NCEES 2016 pro. 537 (TFS)

hc=378.3 btu/lbm and hd=85.8 btu/lbm. is this based on the steam table saturated water at 110F and 400F? the table shows 78.02 btu/lbm and 375.1 btu/lbm at 110f and 400f.

The feedwater pressure is 3,000 psia. These values come from a compressed liquid table.

However, as you've probably noted, one can approximate properties of water at 3,000 psia and 110F as the properties for saturated water at 110F with minimal error. Same with the properties at 400F. The difference won't lead you to a wrong answer choice.

Thank you Slay for the explanation. when do I need use the compressed liquid table?

Typically you wouldn't. As this problem shows, the "saturated liquid" approximation works fairly well. The pressure would have to be monster high to make a difference.

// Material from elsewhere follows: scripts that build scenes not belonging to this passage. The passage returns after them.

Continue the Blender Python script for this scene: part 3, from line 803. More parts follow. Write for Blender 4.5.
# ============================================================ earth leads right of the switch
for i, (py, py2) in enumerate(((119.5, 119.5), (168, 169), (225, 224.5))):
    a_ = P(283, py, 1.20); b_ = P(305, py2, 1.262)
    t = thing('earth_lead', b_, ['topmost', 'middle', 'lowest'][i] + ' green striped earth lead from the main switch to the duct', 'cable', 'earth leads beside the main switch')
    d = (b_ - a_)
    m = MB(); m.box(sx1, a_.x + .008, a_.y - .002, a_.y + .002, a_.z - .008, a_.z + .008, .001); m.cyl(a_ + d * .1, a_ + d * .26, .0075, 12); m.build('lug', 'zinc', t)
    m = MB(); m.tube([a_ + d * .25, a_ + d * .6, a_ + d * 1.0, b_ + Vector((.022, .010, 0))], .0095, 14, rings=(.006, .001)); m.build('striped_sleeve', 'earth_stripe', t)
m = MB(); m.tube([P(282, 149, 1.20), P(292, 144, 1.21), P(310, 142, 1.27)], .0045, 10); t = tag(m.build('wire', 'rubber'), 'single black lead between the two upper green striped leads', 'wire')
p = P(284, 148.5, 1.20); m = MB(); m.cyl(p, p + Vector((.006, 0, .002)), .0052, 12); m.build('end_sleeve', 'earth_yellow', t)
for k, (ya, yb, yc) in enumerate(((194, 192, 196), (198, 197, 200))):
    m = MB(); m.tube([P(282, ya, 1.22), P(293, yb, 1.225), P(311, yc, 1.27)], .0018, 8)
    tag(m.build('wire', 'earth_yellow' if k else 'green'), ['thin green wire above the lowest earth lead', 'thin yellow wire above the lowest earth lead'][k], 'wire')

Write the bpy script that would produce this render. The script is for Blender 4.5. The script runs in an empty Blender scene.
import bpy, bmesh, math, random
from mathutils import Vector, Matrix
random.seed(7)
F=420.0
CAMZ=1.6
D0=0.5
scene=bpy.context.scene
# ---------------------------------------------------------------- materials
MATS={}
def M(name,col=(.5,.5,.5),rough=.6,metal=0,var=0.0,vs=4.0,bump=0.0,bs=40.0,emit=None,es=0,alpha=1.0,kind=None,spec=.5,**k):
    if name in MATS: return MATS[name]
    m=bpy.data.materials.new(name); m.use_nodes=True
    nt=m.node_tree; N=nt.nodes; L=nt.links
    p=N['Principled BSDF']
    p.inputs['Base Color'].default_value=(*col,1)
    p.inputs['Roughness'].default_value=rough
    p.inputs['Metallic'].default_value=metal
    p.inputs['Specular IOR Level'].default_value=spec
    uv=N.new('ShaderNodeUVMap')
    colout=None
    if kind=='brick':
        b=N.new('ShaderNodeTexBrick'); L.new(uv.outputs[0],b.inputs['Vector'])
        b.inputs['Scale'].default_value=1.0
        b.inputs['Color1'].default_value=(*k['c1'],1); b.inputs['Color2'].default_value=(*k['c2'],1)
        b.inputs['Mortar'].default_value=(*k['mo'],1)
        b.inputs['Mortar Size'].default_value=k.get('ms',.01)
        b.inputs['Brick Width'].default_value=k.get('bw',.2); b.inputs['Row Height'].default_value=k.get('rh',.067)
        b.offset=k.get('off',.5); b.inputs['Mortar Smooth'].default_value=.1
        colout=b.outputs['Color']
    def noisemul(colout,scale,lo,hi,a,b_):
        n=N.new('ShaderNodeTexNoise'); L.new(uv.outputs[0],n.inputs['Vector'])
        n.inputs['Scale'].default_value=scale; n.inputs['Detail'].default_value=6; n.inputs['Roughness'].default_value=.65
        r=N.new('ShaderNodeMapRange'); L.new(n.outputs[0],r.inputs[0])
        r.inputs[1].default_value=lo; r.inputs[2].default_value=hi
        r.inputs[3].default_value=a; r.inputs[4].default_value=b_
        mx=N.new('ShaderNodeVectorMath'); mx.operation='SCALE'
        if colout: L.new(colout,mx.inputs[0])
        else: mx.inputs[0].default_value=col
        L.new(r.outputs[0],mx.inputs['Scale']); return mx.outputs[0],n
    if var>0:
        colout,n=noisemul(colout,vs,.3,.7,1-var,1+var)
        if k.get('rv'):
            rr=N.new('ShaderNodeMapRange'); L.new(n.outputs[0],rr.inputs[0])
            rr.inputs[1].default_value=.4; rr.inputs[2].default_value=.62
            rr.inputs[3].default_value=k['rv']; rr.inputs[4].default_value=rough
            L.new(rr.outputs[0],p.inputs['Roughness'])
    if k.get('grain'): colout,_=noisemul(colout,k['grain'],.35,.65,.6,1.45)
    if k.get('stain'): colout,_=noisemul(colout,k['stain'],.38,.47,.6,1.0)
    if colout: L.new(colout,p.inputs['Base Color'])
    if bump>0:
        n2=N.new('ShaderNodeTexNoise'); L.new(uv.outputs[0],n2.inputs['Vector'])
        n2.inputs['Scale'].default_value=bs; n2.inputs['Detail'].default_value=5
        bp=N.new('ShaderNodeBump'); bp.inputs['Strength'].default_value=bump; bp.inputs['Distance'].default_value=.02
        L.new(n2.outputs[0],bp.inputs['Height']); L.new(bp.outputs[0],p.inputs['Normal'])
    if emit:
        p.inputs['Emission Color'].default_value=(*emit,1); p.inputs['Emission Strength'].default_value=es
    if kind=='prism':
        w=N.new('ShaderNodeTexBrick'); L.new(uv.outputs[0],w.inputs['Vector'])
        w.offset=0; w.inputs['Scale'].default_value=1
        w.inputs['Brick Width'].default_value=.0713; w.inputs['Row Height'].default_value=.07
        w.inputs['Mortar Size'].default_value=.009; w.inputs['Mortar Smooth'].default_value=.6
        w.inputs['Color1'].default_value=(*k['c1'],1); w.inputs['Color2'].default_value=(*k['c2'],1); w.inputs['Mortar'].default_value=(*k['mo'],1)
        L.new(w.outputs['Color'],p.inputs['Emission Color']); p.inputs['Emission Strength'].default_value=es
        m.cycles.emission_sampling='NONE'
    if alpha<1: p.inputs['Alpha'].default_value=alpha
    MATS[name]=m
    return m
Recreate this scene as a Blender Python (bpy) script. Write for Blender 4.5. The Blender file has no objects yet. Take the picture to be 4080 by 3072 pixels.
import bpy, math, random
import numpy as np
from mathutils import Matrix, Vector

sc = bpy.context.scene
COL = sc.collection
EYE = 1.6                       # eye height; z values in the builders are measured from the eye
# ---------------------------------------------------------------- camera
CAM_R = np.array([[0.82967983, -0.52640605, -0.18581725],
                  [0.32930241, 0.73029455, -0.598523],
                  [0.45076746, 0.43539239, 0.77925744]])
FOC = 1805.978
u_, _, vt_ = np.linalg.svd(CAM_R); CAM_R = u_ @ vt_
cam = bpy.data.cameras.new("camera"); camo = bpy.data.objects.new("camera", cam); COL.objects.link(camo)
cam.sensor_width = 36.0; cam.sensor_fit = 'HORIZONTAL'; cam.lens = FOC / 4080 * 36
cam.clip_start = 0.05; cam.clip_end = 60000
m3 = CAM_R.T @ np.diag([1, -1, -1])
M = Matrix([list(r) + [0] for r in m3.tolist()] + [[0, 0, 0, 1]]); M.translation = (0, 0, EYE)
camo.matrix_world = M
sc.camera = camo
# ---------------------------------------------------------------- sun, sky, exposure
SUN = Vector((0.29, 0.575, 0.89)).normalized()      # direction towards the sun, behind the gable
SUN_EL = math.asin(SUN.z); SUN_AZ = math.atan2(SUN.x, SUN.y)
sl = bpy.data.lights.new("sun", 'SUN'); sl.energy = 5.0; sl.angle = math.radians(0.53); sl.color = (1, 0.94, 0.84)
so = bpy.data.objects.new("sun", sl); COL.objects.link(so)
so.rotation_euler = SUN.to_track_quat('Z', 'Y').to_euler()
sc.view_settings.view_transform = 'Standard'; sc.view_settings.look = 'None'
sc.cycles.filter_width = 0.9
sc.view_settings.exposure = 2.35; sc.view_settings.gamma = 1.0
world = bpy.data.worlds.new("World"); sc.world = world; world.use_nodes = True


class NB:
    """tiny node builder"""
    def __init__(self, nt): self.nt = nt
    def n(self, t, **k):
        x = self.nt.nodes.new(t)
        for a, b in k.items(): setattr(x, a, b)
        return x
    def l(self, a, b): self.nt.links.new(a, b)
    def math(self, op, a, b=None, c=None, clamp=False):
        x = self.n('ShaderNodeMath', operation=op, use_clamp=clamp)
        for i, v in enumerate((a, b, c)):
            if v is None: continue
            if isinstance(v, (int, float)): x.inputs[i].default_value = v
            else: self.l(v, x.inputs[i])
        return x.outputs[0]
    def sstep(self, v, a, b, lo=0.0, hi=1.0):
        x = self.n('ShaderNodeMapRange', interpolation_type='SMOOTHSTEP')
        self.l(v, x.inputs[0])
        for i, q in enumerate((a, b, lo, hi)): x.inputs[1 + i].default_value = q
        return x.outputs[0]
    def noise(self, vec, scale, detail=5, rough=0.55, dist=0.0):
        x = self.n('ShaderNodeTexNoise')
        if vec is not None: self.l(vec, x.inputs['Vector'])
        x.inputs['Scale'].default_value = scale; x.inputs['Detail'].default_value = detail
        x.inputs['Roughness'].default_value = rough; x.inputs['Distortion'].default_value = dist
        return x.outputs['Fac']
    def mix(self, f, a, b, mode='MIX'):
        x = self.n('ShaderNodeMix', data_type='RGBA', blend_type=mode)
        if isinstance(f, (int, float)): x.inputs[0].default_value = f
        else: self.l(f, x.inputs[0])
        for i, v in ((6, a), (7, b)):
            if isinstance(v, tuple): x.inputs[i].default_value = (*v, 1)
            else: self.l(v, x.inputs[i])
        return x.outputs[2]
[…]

I'm on the road and don't have my copy of MERM with me, but check it there: the table starts at a huge value of pressure, maybe like 3,000 psia or so. The most sensitive property is enthalpy. You can do this exercise: compare the enthalpy values with hf, I'll be shocked if any of the table values is different than hf by more than 5% or so. I would use the table when you get to a difference beyond 5%.

I'm going to do some more research on this and post back. 

Ok, so I looked into this a little bit deeper.

This plot shows the % error you get when using hf at the temperature instead of the value from the compressed liquid table. For example, for 300F, 3000psia the table gives h=275.41 Btu/lbm while hf at 300F is 269.91 Btu/lbm. In this example, the error incurred would be (275.41-269.91)/275.41 = 2%. In the graph below, for 3000 psia, the error at 300F is then shown as 2%.

So, when is the hf approximation "bad"? Depends on what "bad" is to you. If you can live with at most a 5% error, then the plot shows that you're good as long as the pressure does not exceed 3500 psia by too much.

Also, be careful with extraordinarily high temperatures for liquid, such as 700F which is really close to the critical temperature. At this extreme the approximation really breaks down for pressures above 4000 psia.

In my experience, it's best to be as accurate as you can quickly because error can add up quickly.